If making one or two improvements to your house is good for its market value, then making lots and lots of improvements must be great for its value.  This can backfire because a home’s value is tied to the value of its neighbors. Similar homes within the same neighborhood generally sell within a 20 percent price range of each other — which means adding upgrades that would make your house stand out from the rest of the homes on your block could make it harder to sell. That’s because a buyer does not want to have a house that is already at the top of its potential value, since they are unlikely to see as much increase in value. That’s not to say you shouldn’t upgrade your house to make it the home you want to live in. But if you put $100,000 worth of upgrades into a house, you can’t expect to get that much out of your home when you sell it, especially if houses on your block are worth $250,000 or less, and it could make your home tougher to sell down the road.


3.  Unprofessional DIY remodeling

You might think that years of watching HGTV have prepared you to do your own repairs or remodeling, but if you do not have the skills or tools necessary to do your repair right, you probably don’t want to do it yourself. DIY projects can help you save money while improving your home, but they can also drag down the value of your home if they are done improperly or look unprofessional. Homebuyers will notice any repairs that look shoddy or unusual, and that will reduce the value of your home.

 


4. Converting the garage into living space

 Turning your garage into a gym or a mother-in-law suite can seem like a nice upgrade to your home that increases the living space. But homebuyers consider a garage an important feature, and would rather have a space to park their cars instead of place to break a sweat or welcome an in-law. Converting your garage into living space will cost you money for the remodel, and cost you in home value when it comes time to sell.

 


5. Converting a bedroom into a home office

With more and more people working from home, it can seem like converting an unused bedroom into a home office is a no-brainer. By adding a built-in desk and built-in shelving units, you get an elegant dedicated space to work while you live in the house — and you can advertise the home office as a perk when you sell the house.

But changing a bedroom into a dedicated office can be a costly mistake, since reducing the number of bedrooms in your home reduces its value, and potentially keeps buyers from even looking at your house if it has fewer bedrooms than they want.

If you do decide to use a bedroom as a home office, use furniture to create your ideal workspace, rather than spending money to remodel the room into an office.


6. Unusual paint colors

It’s not necessary to paint your entire house beige to maintain its value, but it is important to think about the consequences of your paint choices.

If you absolutely love lime green and fuchsia together, there’s no reason you shouldn’t paint your living room in those colors. Just be prepared to paint over them when it comes time to sell.

And think through how difficult it will be to cover your paint job with a more neutral shade when the time comes. Both bright and deep colors can be difficult to paint over, which can slow down the process of readying your house for sale, or can reduce your home’s value if you leave the unusual colors in place.

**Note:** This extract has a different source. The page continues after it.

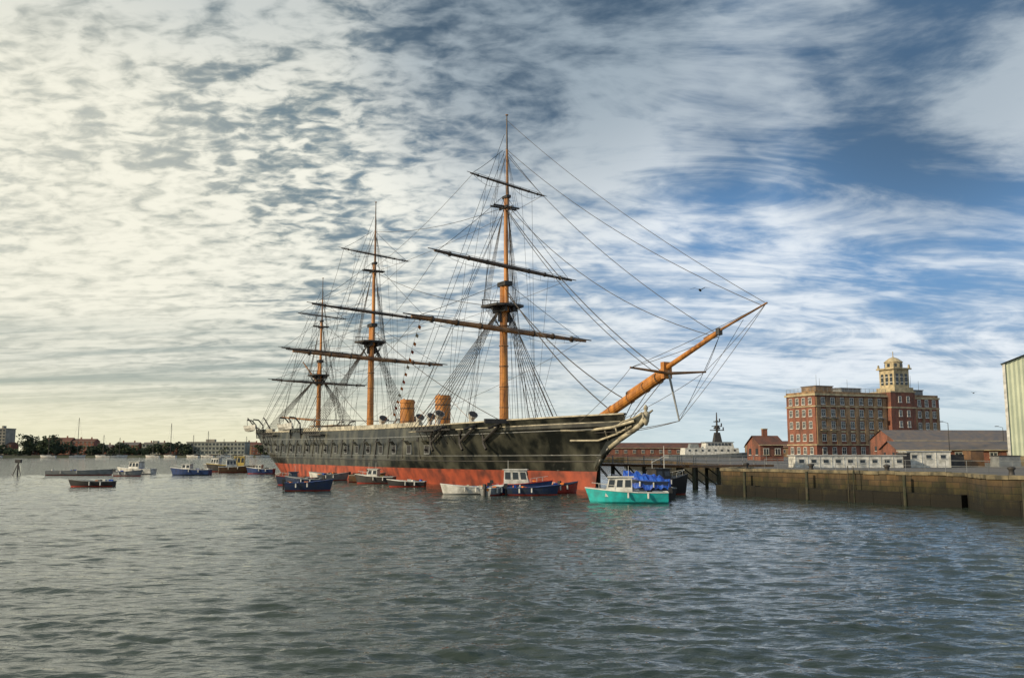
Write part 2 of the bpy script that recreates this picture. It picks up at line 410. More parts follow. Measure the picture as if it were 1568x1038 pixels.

7. Neglecting to clean out your gutters

Clearing your gutters is the kind of chore that’s easy to put off each year. It’s hardly anyone’s idea of fun having to clean out soggy leaves while balancing on a ladder, and homeowners can often find that they have forgotten to cross this chore off their honey-do list for multiple seasons in a row.

But a clogged gutter can cause big problems, because they are designed to carry water away from the roof, the walls, and the foundation. If the gutter is clogged, the water will follow the path of least resistance, potentially seeping into the foundation or the walls — and causing water damage.


8. Installing built-in electronics

 

You may have always dreamed of having a movie theater in your home, but you might want to think twice before you build-in your high-tech projection equipment. For one thing, buyers are often put off by built-in or customized electronics that force a space into a specific purpose, such as a home theater. If a buyer cannot use the space for anything else, the lack of flexibility hurts your home value. In addition, technology can quickly become out-of-date, and installing built-in electronics is a sure way to decrease your home’s value as soon as the tech changes.

 


9. Pet smells

You may not notice that Mittens and Rover have irrevocably altered the odor of the living room, but potential buyers certainly will. If your pets have had any accidents in your home, make sure you invest in a deep cleaning of the area so that your home doesn’t remain haunted by the smell. After the cleaning, ask a non-pet-owning friend to tell you truthfully if your house still smells of eau-de-cat-pee so you can potentially replace carpeting or other items that cannot be cleared of the smell. Otherwise, you might wonder why no buyers are interested in your otherwise perfect house.

 


10. High-maintenance landscaping

Putting some time and effort into your yard is an important part of increasing the curb appeal of your home, but some homeowners can inadvertently shoot themselves in the foot if they choose landscaping that requires a great deal of maintenance. Potential buyers may be initially intrigued by the decorative additions you make to the yard or garden, but they will be turned off by the amount of work required to maintain it.